На Дону происходили огромные перемены, донское казачество больше не являлось обществом фронтира и постепенно превращалось в российскую губернию на особом положении. В это переломное время некоторые казаки еще говорили языком вольного прошлого, которому российские имперские власти выносили приговор от имени самодержавного настоящего.

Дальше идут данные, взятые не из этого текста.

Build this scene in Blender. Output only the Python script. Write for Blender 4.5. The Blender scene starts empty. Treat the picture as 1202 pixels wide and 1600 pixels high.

26 октября 1767 года. Сорок девятое заседание Уложенной комиссии императрицы Екатерины II. Депутат от казаков Хоперской крепости Андрей Алейников выступал против требования части депутатов дозволить купцам, чиновникам и казакам покупать крестьян. «…Ежели законом постановлено будет помянутым лицам покупать крестьян, то уже тогда следует всем казакам и малороссийскому народу дать тоже дозволение; но чтобы купцы, приказные и казаки имели крепостных людей, то это будет весьма вредно для государства, потому, во-первых, что богатые купцы накупят деревень и оставят торговлю. Во-вторых, что прочие купцы будут иметь у себя несколько крепостных дворовых, которых, употребляя без пощады во всякие домашние работы, приведут в крайнее отчаяние. И, в-третьих, что те дворовые люди от несносного отягощения и бедственной жизни, будут делать постоянные побеги, собираться воровскими шайками, и народу всякого звания будут причинять страшное грабительство и наносить безвинное истязание. Рядовым же казакам будет тяжело, когда чиновные на их землях будут селить покупных крестьян. Всех людей, которых главные командиры бывших слободских полков уже поселили на казачьих землях, необходимо отписать ее императорскому величеству, а купцам, приказным всем казакам покупку деревень и дворовых людей запретить». То есть осторожный Алейников предупреждал российский протопарламент о том, какими опасностями может обернуться право на покупку крестьян, дарованное казакам, купцам и чиновникам. Депутат полагал, что от этого все перечисленные забудут свои прямые обязанности и начнут алчную погоню за богатством. Больше всего пострадает казачество, которое неизбежно разделится на богатых магнатов, захватывающих землю, и рядовых казаков, постоянно испытывающих нужду в самом необходимом. Эксплуатация же крестьян, по мнению Алейникова, приведет к их озлоблению на новых помещиков, постоянным крестьянским побегам и открытым вооруженным выступлениям.